>>>

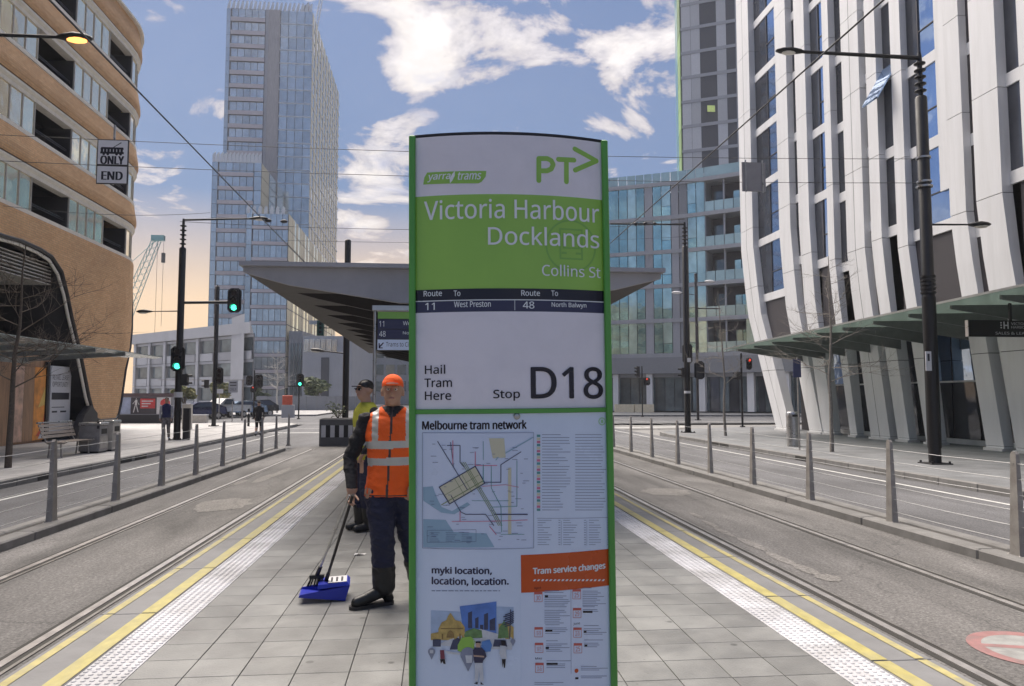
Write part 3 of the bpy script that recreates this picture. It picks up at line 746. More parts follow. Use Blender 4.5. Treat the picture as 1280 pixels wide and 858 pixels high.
for i, (yf, yn, d) in enumerate(fy):
    mb = MB(); jb = MB(); z = -.14; off = random.uniform(0, 1.6)
    lev = [-.14, .02, 3.05]; zz = 3.05 + .6 + off
    while zz < TOP: lev.append(zz); zz += JT
    lev.append(TOP)
    extra = sorted(set(lev + [6.2, 10.2]))
    for z0, z1 in zip(extra[:-1], extra[1:]):
        if z1 - z0 < .1 and z0 > 0: continue
        g0 = .012 if z0 in lev and z0 > .5 else 0; g1 = .012 if z1 in lev and z1 < TOP else 0
        a, c_ = z0 + g0, z1 - g1
        q = []
        for zz in (a, c_):
            sh = finshift(zz, i); x0 = RBX - d * .35 + finout(zz) * -1; x1 = RBX + .34
            x0 = RBX - (.12 + d * .22) - finout(zz)
            q += [(x0, yn + sh, zz), (x1, yn + sh, zz), (x1, yf + sh, zz), (x0, yf + sh, zz)]
        mb.hexa(q)
        if g1:
            sh = finshift(z1, i); jb.box(x0 + .03, x1, yn + sh + .03, yf + sh - .03, z1 - .0125, z1 + .0125)
    if yf - yn > 1.35:     # wide panels carry an upright joint
        ym = yn + (yf - yn) * .52
        for z0, z1 in zip(extra[:-1], extra[1:]):
            s0_, s1_ = finshift(z0, i), finshift(z1, i); x0 = RBX - (.12 + d * .22)
            xa, xb = x0 - finout(z0) - .004, x0 - finout(z1) - .004
            jb.hexa([(xa, ym + s0_ - .01, z0), (xa + .03, ym + s0_ - .01, z0), (xa + .03, ym + s0_ + .01, z0), (xa, ym + s0_ + .01, z0),
                     (xb, ym + s1_ - .01, z1), (xb + .03, ym + s1_ - .01, z1), (xb + .03, ym + s1_ + .01, z1), (xb, ym + s1_ + .01, z1)])
    f = mb.build('fin_column', m_fin, RB); jb.build('panel_joint', m_joint, f)
# glazing and spandrels between the fins
FL = 3.2
for i in range(len(fy) - 1):
    yn, yf = fy[i + 1][0], fy[i][1]
    if i + 1 < len(fy): yn, yf = fy[i + 1][0], fy[i][1]
    if yf - yn < .05: continue
    off = (i * 1.37) % 1.9
    blue = i in (0, 2, 6)
    gx = RBX + (.0 if i in (6,) else .07)
    nz = 0; z = 7.0 + off
    z = 6.9 + off
    while z < TOP - 1:
        mb = MB(); mb.box(gx - .06, gx + .1, yn - .02, yf + .02, z, z + .42); mb.build('spandrel', m_fin, RB)
        split = yn + (yf - yn) * (.5 if i == 0 else .70 if i == 6 else .52)
        if True:
            if blue:
                mb = MB(); mb.box(gx, gx + .03, yn, split - .02, z + .42, z + FL); mb.build('window_pane', m_bglass if i != 6 else m_bglass, RB)
                mb = MB(); mb.box(gx, gx + .03, split + .02, yf, z + .42, z + FL); mb.build('window_pane', m_rglass, RB)
                mb = MB(); mb.box(gx - .05, gx + .05, split - .02, split + .02, z + .42, z + FL); mb.box(gx - .04, gx + .035, yn, split, z + 1.5, z + 1.54); mb.build('window_frame', m_rdark, RB)
            else:
                mb = MB(); mb.box(gx, gx + .03, yn, yf, z + .42, z + FL); mb.build('window_pane', m_rglass, RB)
        z += FL
    mb = MB(); mb.box(gx + .032, gx + .08, yn - 1.5, yf + .3, 4.5, TOP); mb.build('backing', m_rdark, RB)
# white blind panel beside the blue window band and the open vent above
yv0, yv1 = ry(1176), ry(1190)
mb = MB(); mb.box(RBX - .10, RBX - .02, fy[7][0], fy[7][0] + (fy[6][1] - fy[7][0]) * .28, 9.0, TOP); mb.build('blank_panel', m_fin, RB)
yv = (fy[5][1] + fy[6][0]) / 2; zv = EYE + (496 - 30) / 950 * (yv / 1.0) * 1.0
mb = MB(); w = (fy[5][1] - fy[6][0]) / 2
mb.hexa([(RBX - .9, yv - w, zv - 2.0), (RBX + .3, yv - w, zv), (RBX + .3, yv + w, zv), (RBX - .9, yv + w, zv - 2.0), (RBX - .86, yv - w, zv - 2.05), (RBX + .34, yv - w, zv - .05), (RBX + .34, yv + w, zv - .05), (RBX - .86, yv + w, zv - 2.05)])
mb.build('open_window', m_bglass, RB, label='window sash tilted open')
# ground floor glass wall, plinths, soffit
mb = MB(); mb.box(RBX + 1.30, RBX + 1.4, -12, ry(1000) + 1.5, -.14, 4.6); mb.build('ground_floor_wall', m_rdark, RB)
y = -9
k = 0
while y < ry(1013):
    mb = MB(); mb.box(RBX + 1.26, RBX + 1.295, y + .04, y + 1.4, .06, 2.15); mb.build('shop_window', m_rglass, RB)
    mb = MB(); mb.box(RBX + 1.26, RBX + 1.295, y + .04, y + 1.4, 2.22, 4.2); mb.build('shop_window', m_bglass if k % 3 in (0, 1) else m_rglass, RB)
    y += 1.44; k += 1
mb = MB(); mb.box(RBX + 1.22, RBX + 1.30, -9, ry(1013) + 1, -.14, .05); mb.box(RBX + 1.24, RBX + 1.30, -9, ry(1013) + 1, 2.152, 2.218); mb.build('window_sill', m_fin, RB)
for (yf, yn, d) in fy:
    mb = MB(); i = fy.index((yf, yn, d)); sh = finshift(0, i); mb.box(RBX - .12 - d * .22 + .16, RBX + .42, yn + sh - .03, yf + sh + .03, -.14, -.055); mb.build('column_foot', m_foot, RB)
mb = MB(); mb.box(RBX + .1, 60, -14, fy[0][0] - .2, TOP - .2, TOP + .3); mb.box(RBX + .6, 60, fy[0][0] - .9, fy[0][0] - .1, 10.2, TOP - .2); mb.build('far_wall', m_fin, RB)
mb = MB(); mb.box(RBX + 1.42, 60, -14, fy[0][0] - 3.5, -.14, 10.2); mb.box(RBX + .6, 60, -14, -13.5, 0, TOP); mb.build('core_wall', m_rdark, RB)
# glass fin canopy
m_cang = clearglass('canopy_glass', (.42, .49, .46)); m_canb = M('canopy_beam', (.15, .16, .155), .4, .3)
CN = thing('glass_canopy', 'long glass canopy on dark tapering beams below the white fins', 'canopy', (15.5, 25, -.14))
p0 = aty(1330, 348, 17.0); xe = 14.2
yA = atx(905, 437, xe)[1]
zA = atx(905, 437, xe)[2]; yB = 8.0; zB = atx(1280, 357, xe)[2]; yBm = atx(1280, 357, xe)[1]
def cz(y): return zA + (zB - zA) * (yA - y) / (yA - yBm)
mb = MB(); mb.hexa([(xe, yB, cz(yB)), (RBX + 1.2, yB, cz(yB) + .12), (RBX + 1.2, yA, cz(yA) + .12), (xe, yA, cz(yA)), (xe, yB, cz(yB) + .035), (RBX + 1.2, yB, cz(yB) + .155), (RBX + 1.2, yA, cz(yA) + .155), (xe, yA, cz(yA) + .035)])
mb.build('glass_roof', m_cang, CN)
mb = MB(); mb.bar((xe - .02, yB, cz(yB) + .01), (xe - .02, yA, cz(yA) + .01), .03, .06); mb.build('edge_trim', m_awnm, CN)
y = yA - .5
while y > 9:
    mb = MB(); z = cz(y) - .02
    mb.hexa([(xe + .5, y - .04, z - .10), (RBX, y - .04, z - .62), (RBX, y + .04, z - .62), (xe + .5, y + .04, z - .10), (xe + .5, y - .04, z - .0), (RBX, y - .04, z + .08), (RBX, y + .04, z + .08), (xe + .5, y + .04, z)])
    mb.build('beam', m_canb, CN); y -= 1.95
# ================================================================== facade builder for the buildings farther off
def facade(root, A, B, z0, nf, fh, cols, nrm, limit=300, base=0):
    """cols: (t0, t1, kind, material, zlo, zhi, out) along A->B; every window of the nearest floors is a part of its own"""
    L = sqrt((B[0] - A[0]) ** 2 + (B[1] - A[1]) ** 2); ux, uy = (B[0] - A[0]) / L, (B[1] - A[1]) / L
    O = worldloc(root); count = 0; far = {}
    for (t0, t1, nm, m, zl, zh, out) in cols:
        mb = MB(); th = .12
        P = [(A[0] + ux * L * t + nrm[0] * o - O[0], A[1] + uy * L * t + nrm[1] * o - O[1]) for t, o in ((t0, out), (t1, out), (t1, out - th), (t0, out - th))]
        mb.hexa([(*p, zl) for p in P] + [(*p, zh) for p in P]); me = None
        for k in range(nf):
            if count < limit:
                if me is None: me = mb.mesh(nm, m)
                link(nm, me, root, (0, 0, z0 + k * fh - O[2])); count += 1
            else:
                key = (nm, m.name); far.setdefault(key, (MB(), m))[0].hexa([(p[0] + O[0], p[1] + O[1], zl + z0 + k * fh) for p in P] + [(p[0] + O[0], p[1] + O[1], zh + z0 + k * fh) for p in P])
    for (nm, _), (b_, m) in far.items(): b_.build(nm + '_rest', m, root, kind='stuff')
def quadprism(root, name, pts, z0, z1, m):
    mb = MB(); mb.prism(pts, z0, z1, 'xy'); return mb.build(name, m, root)
def xy(px, Y, py=430): p = aty(px, py, Y); return (p[0], p[1])
def zpx(px, py, Y): return aty(px, py, Y)[2]

g_blue = glassm('tower_blue_glass', (.50, .57, .60), .12, .14, .75, .15); g_teal = glassm('teal_glass', (.38, .62, .62), .07, .14, .8, .2)
g_teal2 = glassm('pale_teal_glass', (.52, .72, .70), .10, .14, .7, .2); g_dk = glassm('dull_dark_glass', (.16, .20, .22), .10, .25, .5, .3)
g_green = glassm('green_tinted_glass', (.25, .55, .42), .15, .2, .5, .2)
m_slabp = M('pinkish_concrete', (.46, .43, .46), .7, var=.08, sc=.3); m_frostw = M('frosted_white_frame', (.55, .58, .62), .5, var=.05)
m_tan = M('tan_screen', (.33, .32, .33), .7, var=.2, sc=2, stretch=(3, 3, .3)); m_gpan = M('grey_panel', (.31, .32, .35), .5, var=.05, rnd=.12)
m_gpan2 = M('mid_grey_panel', (.22, .23, .25), .5, var=.05); m_slabg = M('grey_slab_edge', (.31, .32, .35), .6, var=.06); m_lime = M('lime_panel', (.22, .36, .12), .5, rnd=.4)
m_sunface = M('sun_tinted_panel', (.55, .50, .35), .45, var=.06, rnd=.05); m_core = M('shadowy_core', (.06, .065, .08), .7); m_dpan = M('pale_tower_panel', (.47, .48, .50), .5, var=.05, rnd=.12); g_dgreen = glassm('dull_green_glass', (.40, .58, .52), .12, .3, .5, .3); m_mix = M('balcony_recess', (.07, .065, .075), .7)  # yellow glow of the lit tower side is put into its panel colour
m_bgrey = M('pale_grey_render', (.38, .39, .42), .7, var=.08, sc=.4)
m_bal = glassm('balustrade_glass', (.42, .56, .56), .12, .1, .4, .1)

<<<

GOAL -> Extract lines where the string "wide" occurs.

RESPONSE BELOW ->
Write part 3 of the bpy script that recreates this picture. It picks up at line 746. More parts follow. Use Blender 4.5. Treat the picture as 1280 pixels wide and 858 pixels high.
    if yf - yn > 1.35:     # wide panels carry an upright joint